Um drama ambientado em plena Guerra Fria não parece ser o melhor projeto para um cineasta como Steven Spielberg, cuja propensão ao sentimentalismo maniqueísta é uma de suas marcas registradas. Claro que existem exceções nesta carreira, dependendo do grau de seriedade que o filme propõe, e essa característica não nega, de maneira alguma, o domínio da técnica cinematográfica que o diretor possui. Os maneirismos visuais de Spielberg são clássicos, mas facilmente reconhecíveis, fazendo de seu último filme, Ponte dos Espiões (Bridge of Spies), uma verdadeira aula em matéria de narrativa visual.
O roteiro escrito pelos irmãos Coen, com Matt Charman, produtor e roteirista da TV inglesa, trouxe mais expectativa ao projeto, mas a escolha de Tom Hanks para o papel principal já era um indício de que a obra seguiria por aqueles contornos de bom mocismo esperados, tanto de Spielberg quanto do ator. O filme conta a história, iniciada em 1957 e baseada em fatos, de James Donovan, advogado de um grande escritório, escalado – contra sua vontade – para defender um réu confesso em um julgamento de espionagem a serviço da União Soviética. O que deveria ser uma simples formalidade, apenas para mostrar ao mundo um suposto cavalheirismo norte-americano, mas ainda assim gerando hostilidade contra Donovan e sua família, se torna uma cruzada pessoal do advogado por um tratamento justo para Rudolf Abel (Mark Rylance), criando uma aproximação entre os dois e proporcionando a chance de troca-lo por um piloto dos EUA, prisioneiro do outro lado da Cortina de Ferro, capturado durante uma missão.
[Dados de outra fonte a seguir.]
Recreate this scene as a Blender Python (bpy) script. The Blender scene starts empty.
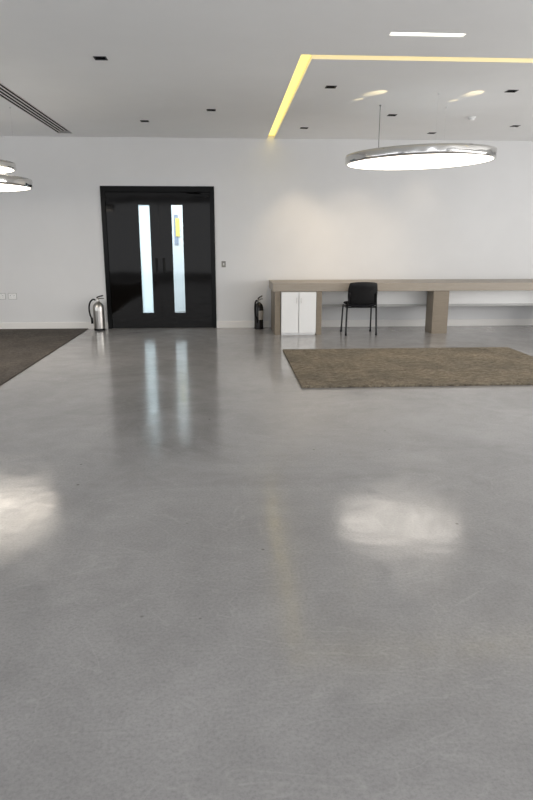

Ao contrário do que pode parecer, não é um filme de espionagem, apenas uma trama que tem espiões envolvidos, pois o que move a história é a trajetória de James Donovan, posteriormente encarregado de intermediar a troca entre os prisioneiros, também tentando libertar, apesar dos protestos dos agentes da CIA, um estudante americano apanhado no meio da paranoia do período. Um dos problemas do filme é esse engajamento do personagem, apresentado logo no início como alguém de ética maleável, empurrado para uma situação desconfortável do qual quer livrar-se logo. Magicamente, surge o grande e benevolente patriota humanitário, um tipo de transformação que era compreensível em A Lista de Schindler, por exemplo, pois ali tínhamos uma situação em que o certo e o errado estavam bem demarcados. O cinismo e a ambiguidade do contexto histórico são até levantados, mas o propósito é mesmo mostrar o heroísmo do bom americano, que consegue enrolar até mesmo a CIA para fazer o bem.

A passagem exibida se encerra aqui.